= Exercise aim =
Exactly as written, retype the listing below, omitting the pictures.

= Given information =
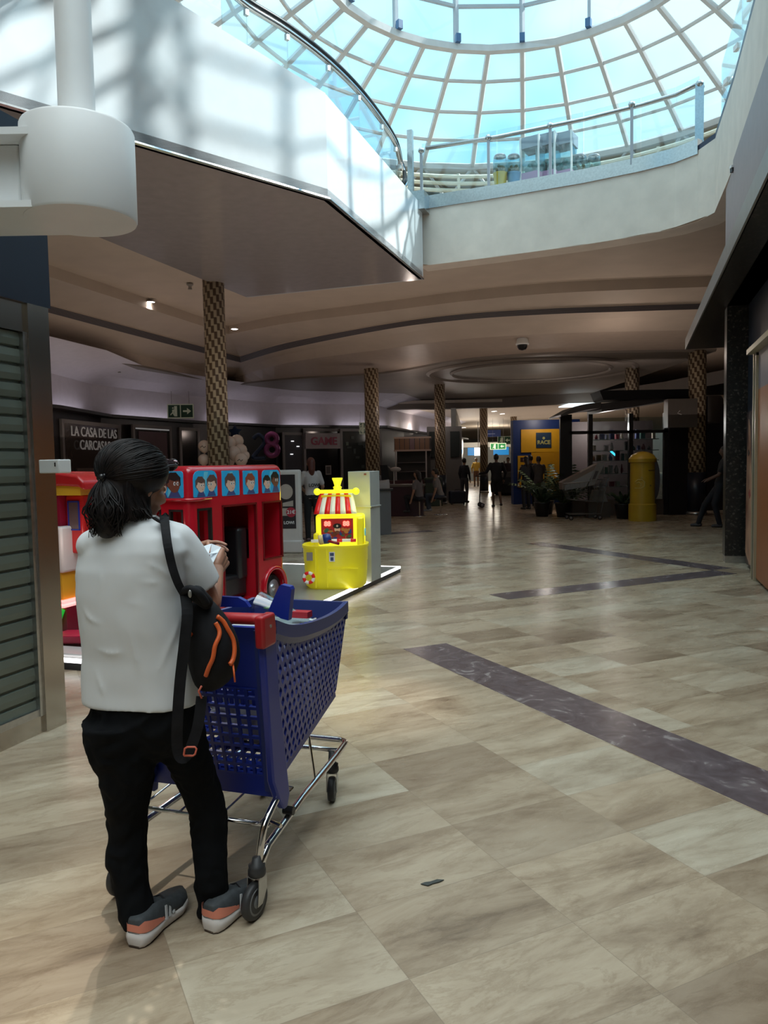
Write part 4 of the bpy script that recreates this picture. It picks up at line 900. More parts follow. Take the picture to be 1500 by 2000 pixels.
    if long_hair: hm.chain([S(hc + Vector((0, -.05, 0))), S(hc + Vector((0, -.085, -.16))), S(hc + Vector((0, -.08, -.28)))], [.08 * s, .07 * s, .04 * s], 12)
    remesh(hm.build('hair', mat('hair_%.2f' % hair[0], hair, .5, noise_s=40, noise_a=.3), t), .012, 2)
    for q in (-1, 1):
        an = Vector(legs[q][1]); f = MB(); f.caps(S((an.x, an.y - .03, .04)), S((an.x + q * .01, an.y + .13, .03)), .045 * s, .036 * s, 12); f.v = [Vector((v.x, v.y, max(v.z, 0) + (an.z - .08) * s)) for v in f.v]
        f.build('shoe', mat('shoe_%.2f' % shoes[0], shoes, .5), t, smooth=True)
    return t
def M2(T, o):
    return o
# ================================================================== SHOPS ALONG THE LEFT
def atxy(px, Y): p = aty(px, 900, Y); return Vector((p.x, p.y, 0))
WP = [atxy(-60, 16), atxy(100, 18.6), atxy(200, 22), atxy(380, 26), atxy(540, 29.5), atxy(745, 31.5), atxy(790, 36), atxy(850, 42), atxy(905, 50)]
DKW = mat('dark_shopfront', (0.018, 0.015, 0.016), .3); BAND = mat('lilac_band', (0.62, 0.58, 0.64), .5)
mb = MB(); mb.sheet([[p for p in WP], [zed(p, 2.95) for p in WP]]); struct('wall_shops', mb, DKW)
mb = MB(); q = offs(WP, -.35); mb.sheet([[zed(p, 2.95) for p in WP], [zed(p, 2.95) for p in q], [zed(p, 3.03) for p in q]]); struct('trim_14', mb, DKW)
mb = MB(); q2 = offs(WP, .25); mb.sheet([[zed(p, 2.98) for p in q2], [zed(p, 3.9) for p in q2], [zed(p, 4.1) for p in offs(WP, -.3)], [zed(p, 4.3) for p in offs(WP, -1.5)]]); struct('wall_band', mb, BAND)
cvn = 0
ORD = ['', 'first', 'second', 'third', 'fourth', 'fifth', 'sixth', 'seventh', 'eighth', 'ninth', 'tenth', 'eleventh', 'twelfth', 'thirteenth', 'fourteenth', 'fifteenth', 'sixteenth', 'seventeenth', 'eighteenth']
for a, b in zip(offs(WP, .0)[:-1], offs(WP, .0)[1:]):
    d = b - a; n_ = max(1, int(d.length / 2.2))
    for k in range(n_):
        t0, t1 = (k + .2) / n_, (k + .8) / n_; p0, p1 = a.lerp(b, t0), a.lerp(b, t1)
        cvn += 1; tu = thing('cove_light', 'white light tube on the ledge above the left shops, %s from the left' % ORD[cvn], 'light', tuple(zed(p0.lerp(p1, .5), 3.0)), 0, 'cove lights above the shops')
        v = p1 - p0; MB().tube([-v / 2, v / 2], .02, 6).build('tube', mat('tube_glow', (1, 1, 1), .5, emit=(.95, .9, 1.0), es=7), tu)
SHW = mat('shop_dim_glass', (0.045, 0.042, 0.044), .12); FRG = mat('shop_frame_grey', (.22, .2, .2), .4)
def shop(px0, px1, Y0, Y1, lab, col, z1=2.9, items=None):
    a, b = atxy(px0, Y0), atxy(px1, Y1); d = (b - a); w = d.length; t = thing('shop_window', lab, 'shop window', tuple(a - Vector((-d.y, d.x, 0)).normalized() * .08), math.atan2(d.y, d.x))
    MB().b2((0, 0, .1), (w, .02, z1 - .1)).build('pane', mat('pane_' + items if items else 'shop_dim_glass', col, .12), t)
    for x in (0, w): MB().b2((x - .05, -.03, 0), (x + .05, .04, z1)).build('frame_post', FRG, t)
    MB().b2((0, -.03, z1 - .1), (w, .04, z1)).build('frame_head', FRG, t)
    return t, w
t, w = shop(118, 228, 19.2, 22.4, 'dim shop front with a lit letter sign above its window on the far left', (.05, .035, .03), 2.75, 'brown')
text('sign_letters', 'LA CASA DE LAS\nCARCASAS', .36, mat('dim_letters', (.35, .33, .32), .5, emit=(.5, .47, .45), es=.12), t, TRS((w / 2, -.08, 2.28)), .01)
for z in (.5, .9, 1.3): MB().b2((.6, -.04, z), (w - .5, -.0, z + .22)).build('shelf', mat('shelf_brown', (.09, .06, .05), .5), t)
t, w = shop(258, 330, 23, 24.8, 'shop front with a dim plum coloured poster beside the exit sign', (.03, .022, .024), 2.8, 'plum')
MB().b2((w * .12, -.03, 1.2), (w * .88, -.01, 2.6)).build('poster', mat('plum_poster', (.12, .06, .075), .4), t); MB().b2((0.1, -.04, 2.66), (w - .1, -.01, 2.70)).build('lit_edge', mat('dim_edge', (.4, .4, .4), .4, emit=(.5, .5, .5), es=.25), t)
t, w = shop(350, 385, 25.3, 26.0, 'narrow black shop window left of the tall patterned column', (.012, .013, .016), 2.8, 'black')
t, w = shop(552, 590, 29.4, 30.0, 'narrow glass shop door left of the GAME sign', (.10, .10, .115), 2.75, 'door')
for x, z in ((.35, 2.4), (.6, 2.2), (.3, 1.9)): MB().b2((x, -.03, z), (x + .12, -.01, z + .03)).build('reflected_lamp', mat('small_glow', (1, 1, 1), .5, emit=(1, 1, 1), es=1.2), t)
t, w = shop(594, 664, 29.95, 30.7, 'dark entrance under the pink GAME shop sign', (.008, .008, .01), 2.9, 'entrance')
MB().b2((0, -.12, 2.12), (w, -.02, 2.72)).build('sign_board', mat('sign_grey', (.36, .30, .32), .4), t)
text('sign_letters', 'GAME', .42, mat('letter_crimson', (.32, .02, .07), .4), t, TRS((w / 2, -.13, 2.40)), .01, bold=.012)
t, w = shop(666, 742, 30.6, 31.3, 'shop window with pale green shelves right of the GAME sign', (.035, .04, .038), 2.9, 'green')
for i in range(14): MB().box((random.uniform(.1, w - .1), -.03, random.uniform(1.0, 2.6)), (random.uniform(.08, .25), .02, random.uniform(.06, .2))).build('shelf_item', mat(random.choice(['item_sage', 'item_dark', 'item_pale']), random.choice([(.12, .16, .12), (.05, .07, .06), (.2, .2, .19)]), .5), t)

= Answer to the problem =
Write part 4 of the bpy script that recreates this picture. It picks up at line 900. More parts follow. Take the picture to be 1500 by 2000 pixels.
    if long_hair: hm.chain([S(hc + Vector((0, -.05, 0))), S(hc + Vector((0, -.085, -.16))), S(hc + Vector((0, -.08, -.28)))], [.08 * s, .07 * s, .04 * s], 12)
    remesh(hm.build('hair', mat('hair_%.2f' % hair[0], hair, .5, noise_s=40, noise_a=.3), t), .012, 2)
    for q in (-1, 1):
        an = Vector(legs[q][1]); f = MB(); f.caps(S((an.x, an.y - .03, .04)), S((an.x + q * .01, an.y + .13, .03)), .045 * s, .036 * s, 12); f.v = [Vector((v.x, v.y, max(v.z, 0) + (an.z - .08) * s)) for v in f.v]
        f.build('shoe', mat('shoe_%.2f' % shoes[0], shoes, .5), t, smooth=True)
    return t
def M2(T, o):
    return o
# ================================================================== SHOPS ALONG THE LEFT
def atxy(px, Y): p = aty(px, 900, Y); return Vector((p.x, p.y, 0))
WP = [atxy(-60, 16), atxy(100, 18.6), atxy(200, 22), atxy(380, 26), atxy(540, 29.5), atxy(745, 31.5), atxy(790, 36), atxy(850, 42), atxy(905, 50)]
DKW = mat('dark_shopfront', (0.018, 0.015, 0.016), .3); BAND = mat('lilac_band', (0.62, 0.58, 0.64), .5)
mb = MB(); mb.sheet([[p for p in WP], [zed(p, 2.95) for p in WP]]); struct('wall_shops', mb, DKW)
mb = MB(); q = offs(WP, -.35); mb.sheet([[zed(p, 2.95) for p in WP], [zed(p, 2.95) for p in q], [zed(p, 3.03) for p in q]]); struct('trim_14', mb, DKW)
mb = MB(); q2 = offs(WP, .25); mb.sheet([[zed(p, 2.98) for p in q2], [zed(p, 3.9) for p in q2], [zed(p, 4.1) for p in offs(WP, -.3)], [zed(p, 4.3) for p in offs(WP, -1.5)]]); struct('wall_band', mb, BAND)
cvn = 0
ORD = ['', 'first', 'second', 'third', 'fourth', 'fifth', 'sixth', 'seventh', 'eighth', 'ninth', 'tenth', 'eleventh', 'twelfth', 'thirteenth', 'fourteenth', 'fifteenth', 'sixteenth', 'seventeenth', 'eighteenth']
for a, b in zip(offs(WP, .0)[:-1], offs(WP, .0)[1:]):
    d = b - a; n_ = max(1, int(d.length / 2.2))
    for k in range(n_):
        t0, t1 = (k + .2) / n_, (k + .8) / n_; p0, p1 = a.lerp(b, t0), a.lerp(b, t1)
        cvn += 1; tu = thing('cove_light', 'white light tube on the ledge above the left shops, %s from the left' % ORD[cvn], 'light', tuple(zed(p0.lerp(p1, .5), 3.0)), 0, 'cove lights above the shops')
        v = p1 - p0; MB().tube([-v / 2, v / 2], .02, 6).build('tube', mat('tube_glow', (1, 1, 1), .5, emit=(.95, .9, 1.0), es=7), tu)
SHW = mat('shop_dim_glass', (0.045, 0.042, 0.044), .12); FRG = mat('shop_frame_grey', (.22, .2, .2), .4)
def shop(px0, px1, Y0, Y1, lab, col, z1=2.9, items=None):
    a, b = atxy(px0, Y0), atxy(px1, Y1); d = (b - a); w = d.length; t = thing('shop_window', lab, 'shop window', tuple(a - Vector((-d.y, d.x, 0)).normalized() * .08), math.atan2(d.y, d.x))
    MB().b2((0, 0, .1), (w, .02, z1 - .1)).build('pane', mat('pane_' + items if items else 'shop_dim_glass', col, .12), t)
    for x in (0, w): MB().b2((x - .05, -.03, 0), (x + .05, .04, z1)).build('frame_post', FRG, t)
    MB().b2((0, -.03, z1 - .1), (w, .04, z1)).build('frame_head', FRG, t)
    return t, w
t, w = shop(118, 228, 19.2, 22.4, 'dim shop front with a lit letter sign above its window on the far left', (.05, .035, .03), 2.75, 'brown')
text('sign_letters', 'LA CASA DE LAS\nCARCASAS', .36, mat('dim_letters', (.35, .33, .32), .5, emit=(.5, .47, .45), es=.12), t, TRS((w / 2, -.08, 2.28)), .01)
for z in (.5, .9, 1.3): MB().b2((.6, -.04, z), (w - .5, -.0, z + .22)).build('shelf', mat('shelf_brown', (.09, .06, .05), .5), t)
t, w = shop(258, 330, 23, 24.8, 'shop front with a dim plum coloured poster beside the exit sign', (.03, .022, .024), 2.8, 'plum')
MB().b2((w * .12, -.03, 1.2), (w * .88, -.01, 2.6)).build('poster', mat('plum_poster', (.12, .06, .075), .4), t); MB().b2((0.1, -.04, 2.66), (w - .1, -.01, 2.70)).build('lit_edge', mat('dim_edge', (.4, .4, .4), .4, emit=(.5, .5, .5), es=.25), t)
t, w = shop(350, 385, 25.3, 26.0, 'narrow black shop window left of the tall patterned column', (.012, .013, .016), 2.8, 'black')
t, w = shop(552, 590, 29.4, 30.0, 'narrow glass shop door left of the GAME sign', (.10, .10, .115), 2.75, 'door')
for x, z in ((.35, 2.4), (.6, 2.2), (.3, 1.9)): MB().b2((x, -.03, z), (x + .12, -.01, z + .03)).build('reflected_lamp', mat('small_glow', (1, 1, 1), .5, emit=(1, 1, 1), es=1.2), t)
t, w = shop(594, 664, 29.95, 30.7, 'dark entrance under the pink GAME shop sign', (.008, .008, .01), 2.9, 'entrance')
MB().b2((0, -.12, 2.12), (w, -.02, 2.72)).build('sign_board', mat('sign_grey', (.36, .30, .32), .4), t)
text('sign_letters', 'GAME', .42, mat('letter_crimson', (.32, .02, .07), .4), t, TRS((w / 2, -.13, 2.40)), .01, bold=.012)
t, w = shop(666, 742, 30.6, 31.3, 'shop window with pale green shelves right of the GAME sign', (.035, .04, .038), 2.9, 'green')
for i in range(14): MB().box((random.uniform(.1, w - .1), -.03, random.uniform(1.0, 2.6)), (random.uniform(.08, .25), .02, random.uniform(.06, .2))).build('shelf_item', mat(random.choice(['item_sage', 'item_dark', 'item_pale']), random.choice([(.12, .16, .12), (.05, .07, .06), (.2, .2, .19)]), .5), t)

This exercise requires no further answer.